David Smiley
All countries save about 25 percent of what they produce, their Gross Domestic Product or GDP, for investment as capital in future production. In national accounts these “savings” include environmental damage and natural resource depletion incurred in the process of production. This does not seem a very good measure of sustainable development, and the World Bank has come up with a better one. The Bank subtracted from Gross Domestic Savings, the cost of carbon dioxide damage, and the values of energy depletion, mineral depletion, and net forest depletions. The result of these subtractions the Bank called Genuine Domestic Saving, or GDS, and they are astonishing.
World average GDS was about 13 percent. Both World Bank regional and country data were tabulated in World Bank World Development Indicators report of 2001, pages 180-183. For East Asia and Pacific, a region dominated by the land reform countries of China and South Korea, GDS was 25 percent. Moving to areas of political turbulence, GDS for Sub Saharan Africa was 3.9 and for Middle east and North Africa minus 1.3 percent.
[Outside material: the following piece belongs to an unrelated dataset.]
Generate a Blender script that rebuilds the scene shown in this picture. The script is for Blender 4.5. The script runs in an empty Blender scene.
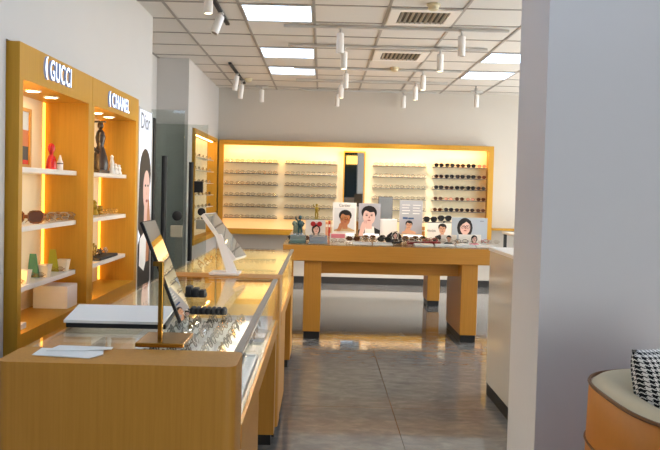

For Saudi Arabia, Nigeria and Azerbaijan, GDSs were minus 13.3, minus 18 and minus 24 per-cent. For these and future trouble spots, short term outcomes are aggressive rent seeking and political instability, and long term outcomes are likely to include economic decline and rising levels of poverty, unemployment, and asymmetric warfare (terrorism), as well as global environmental degradation.
But there is an important implication here that the Bank seems to have overlooked. Why is it that countries rich in natural resources have comparatively low economic growth rates and attract political turbulence? The reason, as I explained in Progress, 1066, March-April 2005, is rent seeking. And the answer to rent seeking, as we all know, is rent taxation.